Berapa banyak dari kita
yang masih gagal bangun pagi, melewatkan shalat subuh, menulikan telinga dari
panggilan menghadap Tuhan? Sembari pada waktu lain kita muncrat berkata-kata
soal kedisiplan bla bla bla... Berapa banyak dari kita yang masih merasa
memegang kebenaran atas sesuatu—gontok-gontokkan pake paragraf-paragraf makian
di medsos—dan entah lupa atau memang dasarnya egois dan emoh menerima kekalahan, terus saja menggelontorkan
argumentasi basi yang terdengar lucu di telinga anak TK. Belakangan ini kita
menjadi saksi hidup bagaimana orang-orang—bahkan mungkin termasuk diri
kita—yang mengaku orang dewasa terjebak dalam lingkaran setan yang dipenuhi
kebencian.
“Kamu tidak setuju dengan saya
berarti kamu musuh saya dan saya berhak menghakimi kamu seenak udel dan
seperlunya saya.”
Yap. Seolah ada aturan
tak tertulis bahwa kalau saya tidak memilih kanan maka saya adalah pihak kiri.
Saya gagal memahami atraksi teman-teman saya di medsos akhir-akhir ini. Apa
yang sebenarnya kita bela? Benarkah kita membela apa yang kita labeli kebenaran
dan kebaikan? Ataukah yang kita bela justru keegoisan kita sendiri?
Mengubah kebiasaan
buruk seumpama membunuh satu sisi dirimu yang selama ini kamu sayangi sepenuh
hati, yang kamu akrabi dan peluk sepanjang waktu. Kenapa ya, dosa terasa nikmat
dan kebaikan terlalu sulit ditempuh?
Membaca
manusia kian membuat saya terpekur. Saya tidak tahu harus
memulai dari mana agar bisa menebus apa yang pernah saya kerjakan. Saya
mengalami langsung betapa sulitnya menangangi kekeraskepala-an diri saya
sendiri, mencoba memahami jalan pikiran orang lain—nggak usah jauh-jauh ngambil
sampel, memahami saudara kandung saya sendiri sulitnya minta ampun. Lebih
banyak makan ati-nya ketimbang senengnya. Belum lagi orang lain di luar rumah
saya?
Sampai di sini, saya
masih belum bisa mengaplikasikan apa yang pernah dikatakan ibu salah satu teman
saya bahwa satu-satunya tips agar bisa hidup tenang dan bahagia adalah dengan
ikhlas. Mengikhlaskan semua kejadian yang menimpa kita.
Akhir-akhir ini juga,
saya banyak menitikkan air mata tanpa sadar. Saya malu sama Allah. Tak
terhitung berapa banyak kali saya mengkhianati dan menjauhkan diri dari Allah
namun hingga detik ini Allah masih belum membuka aib saya kepada orang lain,
sedangkan saya begitu rapi membentangkan kesalahan demi kesalahan yang pernah
orang lain perbuat terhadap saya, sulit sekali meluruskan dan meluluskan kata
maaf.
Saya masih berusaha
menemukan apa yang saya cari dengan cara membaca manusia atau apalah namanya.

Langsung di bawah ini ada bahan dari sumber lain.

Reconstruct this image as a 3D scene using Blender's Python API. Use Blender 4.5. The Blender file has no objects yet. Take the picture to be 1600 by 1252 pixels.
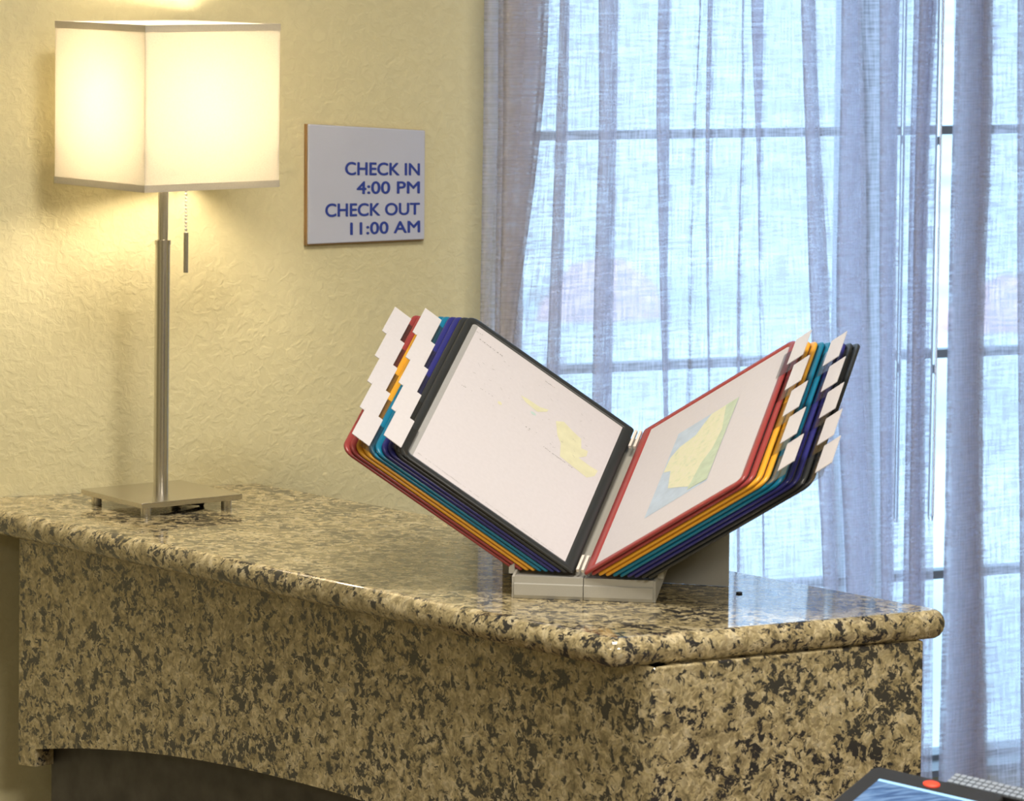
import bpy, math, random
from mathutils import Vector, Matrix

random.seed(7)
scene = bpy.context.scene
C = scene.collection

# ------------------------------------------------------------------ camera
cam_d = bpy.data.cameras.new('camera')
cam = bpy.data.objects.new('camera', cam_d)
C.objects.link(cam)
PITCH, ROLL, FPX, HORIZON = math.radians(3.0), math.radians(0.6), 6000.0, -120.0
right = Vector((1, 0, 0))
up = Vector((0, math.sin(PITCH), math.cos(PITCH)))
fwd = Vector((0, math.cos(PITCH), -math.sin(PITCH)))
cr = right * math.cos(ROLL) + up * math.sin(ROLL)
cu = up * math.cos(ROLL) - right * math.sin(ROLL)
m = Matrix((cr, cu, -fwd)).transposed().to_4x4()
m.translation = Vector((0, 0, 1.87))
cam.matrix_world = m
cam_d.sensor_width = 36.0
cam_d.lens = FPX / 1600.0 * 36.0
cam_d.shift_y = (HORIZON + FPX * math.tan(PITCH) - 626.0) / 1600.0
cam_d.clip_start = 0.05
cam_d.clip_end = 500
cam_d.dof.use_dof = True
cam_d.dof.focus_distance = 4.9
cam_d.dof.aperture_fstop = 11.0
scene.camera = cam

# ------------------------------------------------------------------ world, exposure
world = bpy.data.worlds.new('world')
scene.world = world
world.use_nodes = True
bg = world.node_tree.nodes['Background']
bg.inputs[0].default_value = (0.49, 0.72, 1.0, 1)
bg.inputs[1].default_value = 2.95
vs = scene.view_settings
vs.view_transform = 'Standard'
vs.look = 'None'
vs.exposure = 0.12
vs.gamma = 1.0
vs.use_curve_mapping = False


# ------------------------------------------------------------------ ceiling lights of the room (unseen area lamps near the ceiling, one added as fill)
def ceiling_lamp(name, loc, size, watts, col):
    d = bpy.data.lights.new(name, 'AREA')
    d.shape = 'SQUARE'
    d.size = size
    d.energy = watts
    d.color = col
    o = bpy.data.objects.new(name, d)
    o.location = loc
    C.objects.link(o)
    return o


ceiling_lamp('ceiling_lamp_key', (1.35, 1.6, 2.66), 0.7, 88, (1.0, 0.92, 0.80))
ceiling_lamp('overhead_fill', (0.05, 3.85, 2.66), 0.6, 30, (1.0, 0.92, 0.80))  # unseen fill lamp added to brighten the wall and even out both sheets
ceiling_lamp('ceiling_lamp_hall', (-1.6, 1.2, 2.66), 0.9, 18, (1.0, 0.92, 0.80))
# light paths: the fine sheer layers need a few transparent steps, the room few bounces
scene.cycles.use_adaptive_sampling = True
scene.cycles.adaptive_threshold = 0.05
scene.cycles.max_bounces = 5
scene.cycles.diffuse_bounces = 3
scene.cycles.glossy_bounces = 3
scene.cycles.transmission_bounces = 4
scene.cycles.transparent_max_bounces = 10
scene.cycles.caustics_reflective = False
scene.cycles.caustics_refractive = False

# ------------------------------------------------------------------ frames of reference
TH = math.radians(24.57)
W0 = Vector((-0.7024, 5.2745, 0))
WU = Vector((math.cos(TH), math.sin(TH), 0))
WN = Vector((math.sin(TH), -math.cos(TH), 0))      # into the room
ZT = 1.07                                            # top of the counter


def wp(u, n, z):
    return W0 + WU * u + WN * n + Vector((0, 0, z))


# ------------------------------------------------------------------ mesh helpers
class MB:
    def __init__(self):
        self.v, self.f, self.mi = [], [], []

    def add(self, verts, faces, mi=0):
        o = len(self.v)
        self.v += [Vector(p) for p in verts]
        self.f += [tuple(i + o for i in f) for f in faces]
        self.mi += [mi] * len(faces)
        return self

    def hexa(self, p, mi=0):
        """8 points: bottom ring 0-3, top ring 4-7"""
        return self.add(p, [(0, 3, 2, 1), (4, 5, 6, 7), (0, 1, 5, 4), (1, 2, 6, 5), (2, 3, 7, 6), (3, 0, 4, 7)], mi)

    def box(self, lo, hi, mi=0, fn=None):
        (x0, y0, z0), (x1, y1, z1) = lo, hi
        p = [(x0, y0, z0), (x1, y0, z0), (x1, y1, z0), (x0, y1, z0), (x0, y0, z1), (x1, y0, z1), (x1, y1, z1), (x0, y1, z1)]
        if fn:
            p = [fn(*q) for q in p]
        return self.hexa(p, mi)

    def loft(self, loops, closed=False, caps=True, mi=0):
        n = len(loops[0])
        v = [p for l in loops for p in l]
        f = []
        L = len(loops)
        for i in range(L if closed else L - 1):
            a, b = i * n, ((i + 1) % L) * n
            for j in range(n):
                k = (j + 1) % n
                f.append((a + j, a + k, b + k, b + j))
        if caps and not closed:
            f.append(tuple(reversed(range(n))))
            f.append(tuple((L - 1) * n + j for j in range(n)))
        return self.add(v, f, mi)

    def tube(self, pts, rad, seg=16, mi=0):
        pts = [Vector(p) for p in pts]
        rs = rad if isinstance(rad, (list, tuple)) else [rad] * len(pts)
        loops = []
        for i, p in enumerate(pts):
            t = (pts[min(i + 1, len(pts) - 1)] - pts[max(i - 1, 0)])
            if t.length < 1e-9:
                t = pts[-1] - pts[0]
            t.normalize()
            a = t.cross(Vector((0.3, 1, 0.2))).normalized() if abs(t.z) > 0.5 else t.cross(Vector((0, 0, 1))).normalized()
            b = t.cross(a)
            loops.append([p + (a * math.cos(2 * math.pi * k / seg) + b * math.sin(2 * math.pi * k / seg)) * rs[i] for k in range(seg)])
        return self.loft(loops, mi=mi)

    def sphere(self, c, r, seg=12, rings=8, sz=1.0, mi=0):
        c = Vector(c)
        loops = []
        for i in range(1, rings):
            a = math.pi * i / rings
            loops.append([c + Vector((r * math.sin(a) * math.cos(2 * math.pi * k / seg), r * math.sin(a) * math.sin(2 * math.pi * k / seg), -r * sz * math.cos(a))) for k in range(seg)])
        return self.loft(loops, mi=mi)

    def build(self, name, mat, parent=None, smooth=False, origin=None, local=False, bevel=0.0):
        """vertices are world coordinates unless local=True; origin of an unparented mesh can be given"""
        off = Vector((0, 0, 0))
        if not local:
            if parent is not None:
                off = world_loc(parent)
            elif origin is not None:
                off = Vector(origin)
        me = bpy.data.meshes.new(name)
        me.from_pydata([v - off for v in self.v], [], self.f)
        for x in (mat if isinstance(mat, (list, tuple)) else [mat]):
            me.materials.append(x)
        me.polygons.foreach_set('material_index', self.mi)
        if smooth:
            me.polygons.foreach_set('use_smooth', [True] * len(me.polygons))
        me.update()
        fix_normals(me)
        if smooth:
            try:
                me.set_sharp_from_angle(angle=math.radians(40))
            except Exception:
                pass
        o = bpy.data.objects.new(name, me)
        C.objects.link(o)
        if parent is not None:
            o.parent = parent
        elif origin is not None:
            o.location = Vector(origin)
        if bevel:
            bv = o.modifiers.new('bevel', 'BEVEL')
            bv.width = bevel
            bv.segments = 2
            bv.limit_method = 'ANGLE'
        return o


def fix_normals(me):
    import bmesh
    bm = bmesh.new()
    bm.from_mesh(me)
    bmesh.ops.recalc_face_normals(bm, faces=bm.faces)
    bm.to_mesh(me)
    bm.free()


_loc = {}


def world_loc(o):
    p = Vector((0, 0, 0))
    while o is not None:
        p += o.location
        o = o.parent
    return p


def tag(o, label, cat, group=None):
    o['label'] = label
    o['category'] = cat
    if group:
        o['group'] = group
    return o


def struct(o):
    o['kind'] = 'structure'
    return o


def empty(name, loc):
    o = bpy.data.objects.new(name, None)
    o.empty_display_size = 0.05
    o.location = loc
    C.objects.link(o)
    return o


# ------------------------------------------------------------------ materials
def new_mat(name):
    mt = bpy.data.materials.new(name)
    mt.use_nodes = True
    nt = mt.node_tree
    return mt, nt, nt.nodes['Principled BSDF']


def N(nt, typ, **kw):
    n = nt.nodes.new(typ)
    for k, v in kw.items():
        if k.startswith('i_'):
            n.inputs[k[2:].replace('_', ' ')].default_value = v
        else:
            setattr(n, k, v)
    return n


def ramp(nt, stops, interp='LINEAR'):
    r = nt.nodes.new('ShaderNodeValToRGB')
    cr_ = r.color_ramp
    cr_.interpolation = interp
    while len(cr_.elements) > 1:
        cr_.elements.remove(cr_.elements[-1])
    cr_.elements[0].position = stops[0][0]
    cr_.elements[0].color = (*stops[0][1], 1)
    for p, c in stops[1:]:
        e = cr_.elements.new(p)
        e.color = (*c, 1)
    return r


def mixc(nt, fac, a, b, mode='MIX'):
    n = nt.nodes.new('ShaderNodeMix')
    n.data_type = 'RGBA'
    n.blend_type = mode
    for sock, val in ((n.inputs['Factor'], fac), (n.inputs['A'], a), (n.inputs['B'], b)):
        if hasattr(val, 'links') or isinstance(val, bpy.types.NodeSocket):
            nt.links.new(val, sock)
        elif isinstance(val, (tuple, list)):
            sock.default_value = (*val, 1)
        else:
            sock.default_value = val
    # the RGBA sockets are the third pair
    ra = [s for s in n.inputs if s.type == 'RGBA']
    for sock, val in zip(ra, (a, b)):
        if isinstance(val, bpy.types.NodeSocket):
            nt.links.new(val, sock)
        else:
            sock.default_value = (*val, 1)
    return [s for s in n.outputs if s.type == 'RGBA'][0]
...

Sungguh, saya cemburu melihat bagaimana orang lain begitu khidmat mencintai
Tuhan-nya. Saya ingin sekali seperti mereka. Mungkin dosa-dosa saya terlampau
menggunung sehingga menghalangi pandangan saya sehingga yang perlu saya lakukan
adalah mengikis gunung itu sedikit demi sedikit, hati-hati, sabar dan tabah....
Semoga
jalan pulang untuk saya belum tertutup....
Teruntuk kalian yang
pernah tersakiti oleh saya secara sadar dan tidak sadar, izinkan saya meminta
maaf, tolong berikan saya maaf yang ikhlas serta doakan saya semoga saya
istiqamah dalam pencarian saya ini...
Sebaik-baik manusia
adalah yang bermanfaat bagi manusia lainnya.
Dan alhamdulillah, dalam
situasi dan kondisi apapun, saya selalu mengusahakan menempuh bahagia
akhir-akhir ini. Sepi yang saya rasa bukan lagi kekosongan yang menyakitkan lagi sendu.